How they are written
To show the anger that Charlotte O’Neill feels Fiona Farrell gives examples of the amount of work she is doing for her master throughout the poem. These examples include: “you rang your bell and I answered. I scrubbed your parquet floor. I scraped out your grate, and I washed your plate and I scrubbed till my hands were raw.” They almost appear to build up upon each other, putting the reader onto charlotte’s side of the argument right from the beginning. She uses repetition and short one syllable words to add to the emphasis on it and make you read it more slowly.
Fiona Farrell also used a pattern of three, making her point, that it is not fair for her to be working that much for her employers, even more obvious.
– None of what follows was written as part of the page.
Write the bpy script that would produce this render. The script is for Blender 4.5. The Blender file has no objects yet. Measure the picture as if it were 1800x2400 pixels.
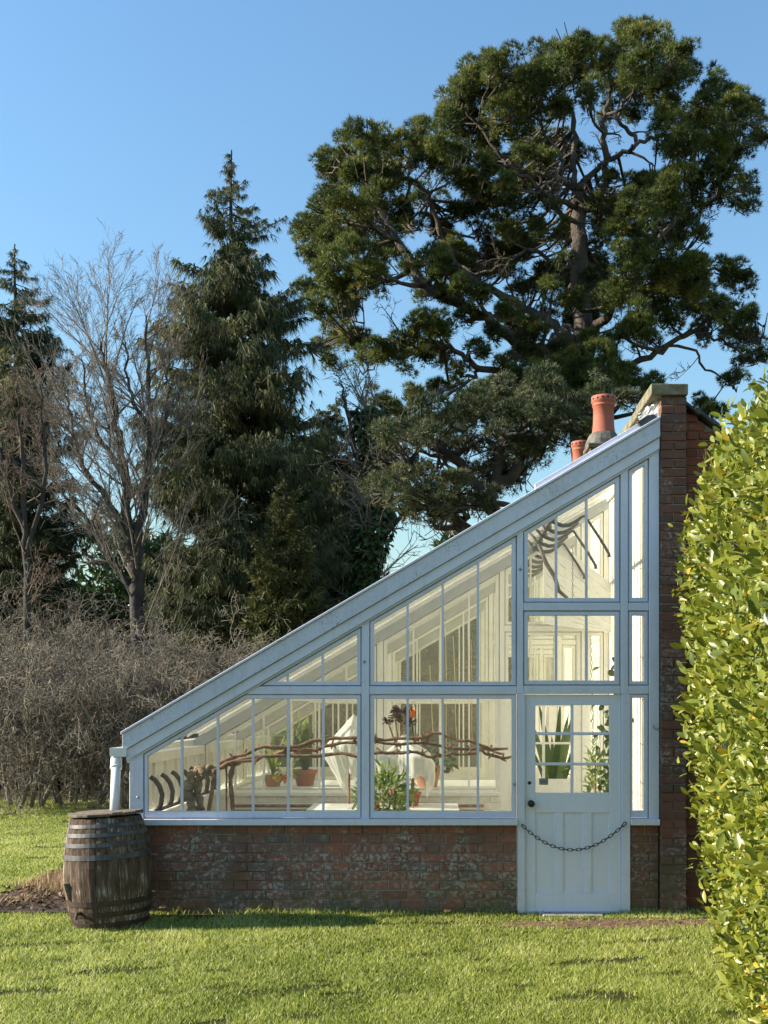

She resents having to do all of the work, and still get treated badly where as her master lives a life of luxury because she works for him, making everything easy for him.
In Nothing’s Changed the writer uses repetition, onomatopoeia and emotive language to convey the anger and antipathy that he feels towards the white people’s lifestyles. He repeats the word “and” several times, especially in stanza two. This gives a similar impression to the listing in Charlotte O’Neill’s song. They build up the emotion and in Nothing’s Changed invoke anger and in Charlotte O’Neill’s Song the feeling that charlotte is getting treated unjustly. Nothing’s changed gathers emphasis using onomatopoeia (crunch, click etc.) to set the scene. It also highlights the bad points of the character’s situation to move the reader to his point of view of the issue.
Conclusion
As I have said many times before, the people in these poems are angry and bitter about their mistreatment. Both characters play the underdogs, offered unfair lives due to their position in the world, which is decided simply because of one thing. These two things make them victims of people assuming that they are ‘lesser beings’.
These poems are both have a message, no matter how different people seem they are really the same. Monetary and racial differences create huge divides, with the rich believing themselves better than the poor, and in some cases human being judging each other on a single unchangeable feature. The characters in the two poems both aim to break free of the oppression put upon them because of these differences. After all, how different can we all be?